Un día, estábamos realizando nuestra sesión de trabajo como siempre, en el pequeño despacho utilizado por los especialistas en la planta baja, él y yo solos sentados en la mesa uno frente a otro. No tengo reparo en reconocer que me encontraba esa mañana un poco nervioso, algo tenso. Repasábamos la articulación y, durante el ejercicio de repetición de palabras, yo le decía /Plato/ y Pedro respondía /Prato/. No, Pedro, /Plato/, /Prato/ volvía a repetir. Que no, Pedro, mírame a la boca y fíjate donde pongo la lengua, le decía yo abriendo bien la boca y pronunciando detenidamente. /Plato/ /Prato/, /Plato/ /Prato/ ¡Que no, Pedro, que no, presta más atención, hombre!, le dije levantando un poco la voz y dando un golpe con la mano en la mesa.
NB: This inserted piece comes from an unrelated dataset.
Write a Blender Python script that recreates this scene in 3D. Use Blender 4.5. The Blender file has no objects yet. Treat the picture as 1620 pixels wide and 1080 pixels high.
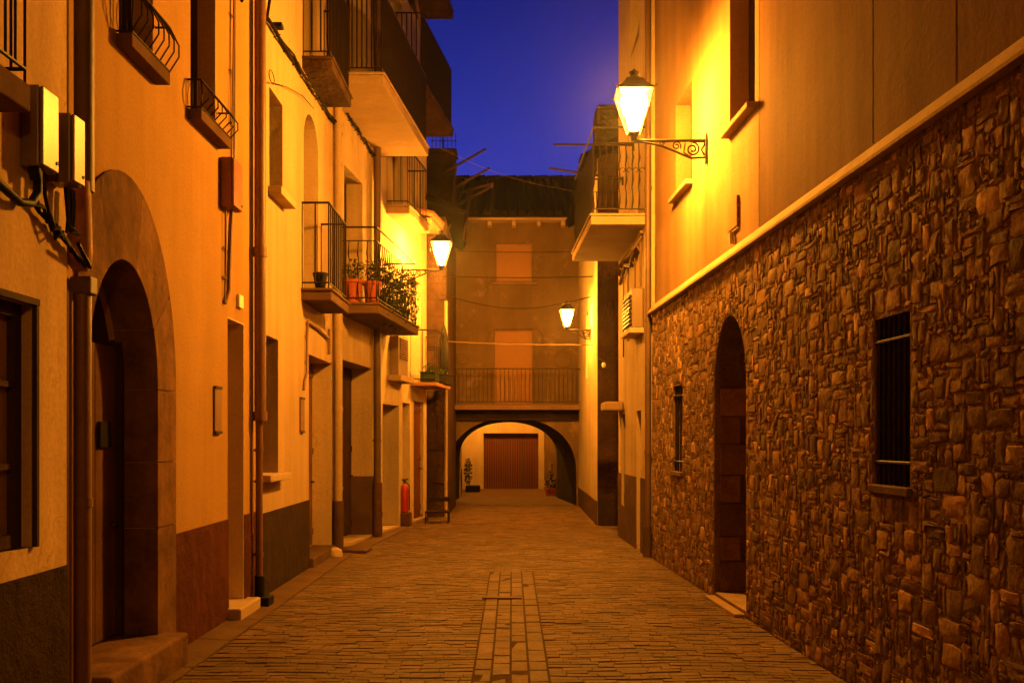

Se produjo un momento de silencio sepulcral. Pedro quedó callado, serio, mirándome fijamente a los ojos, sin parpadear, y pasados unos segundos eternos, seguramente pensando lo que iba a decir, me espetó con absoluta tranquilidad “¡hay que ver lo que tienen que aguantar “osted” los maestros con los niños!”. Quedé sin palabras. Pedro, aquel alumno de siete años, me estaba recordando que yo era un maestro y él un alumno, un niño; aludía también al recuerdo de mis funciones y mi papel de enseñante; reconocía la incomodidad, la dificultad que presentaba a veces nuestra labor y valoraba nuestro esfuerzo ante ellas; y me pedía aguante, tranquilidad, tolerancia ante la dificultad. Todo eso me dijo Pedro con aquella frase tan diplomática, tan sabia, tan respetuosa y con tanta educación. Yo, amansado y reconducido, no tuve por más que decirle: “perdona, Pedro, ven que te dé un abrazo, eres un filósofo”. Y Pedro recobró su agradable sonrisa.

Chove, mayo de 2023                 

*A mi querido alumno Pedro del C.P. Andrés Manjón de Algarinejo, en recuerdo y agradecimiento de aquellos momentos tan felices de mi magisterio.